Kind of hard to imagine somebody from this administration talking like that.

It's worth noting that the implications of this capitulation go beyond the current deal, which is not that terrible. Republicans are emboldened that they have set a new precedent for using the debt ceiling to extract concessions (it "establishes a pattern for when the debt limit expires in 2013," exults Keith Hennessey.) This would have dire consequences, writes Robert Greenstein:

Anticipating the policy battles to come, we should not lose sight of an alarming development. Those who have engaged in hostage-taking threatening the economy and the full faith and credit of the U.S. Treasury to get their way will conclude that their strategy worked. They will feel emboldened to pursue it again every time that we have to raise the debt limit in the future.

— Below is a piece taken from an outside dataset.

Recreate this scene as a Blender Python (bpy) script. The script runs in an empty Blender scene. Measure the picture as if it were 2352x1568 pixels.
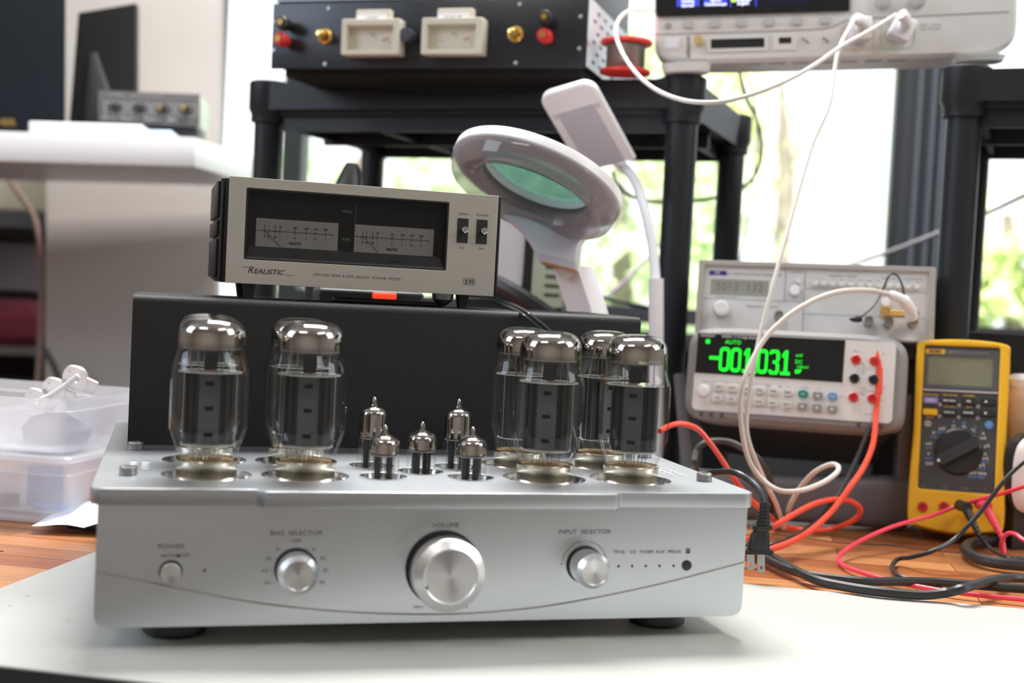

They also will likely continue insisting, in future hostage-taking efforts, that for every dollar we raise the debt ceiling, we must cut spending by a dollar, with no revenue allowed. When one considers that even the harsh budget plan of House Budget Committee Chairman Paul Ryan would require policymakers to raise the debt limit by nearly $9 trillion over the coming decade, one begins to understand the extraordinary results such a policy path would produce over time.

The even more serious problem as I wrote in my most recent TRB column, is the degree to which the debt ceiling represents a new era of crisis in American political institutions. We have a rickety political system that gives the opposition party power without accountability, and lacks any clear channels for resolving competing claims to legitimacy. Obama's weakness merely encourages more acts of brinkmanship, every compromise making it harder for him to make a credible public stand.

It's easy to overestimate Clinton's resolve in the golden light of history. At the time, the Clinton administration was freaked out, desperate to move to the center and highly amenable to compromise. Still, Obama needs to recognize that capitulating to economic hostage-taking creates long-term dangers -- not just to his agenda but to the health of American democracy.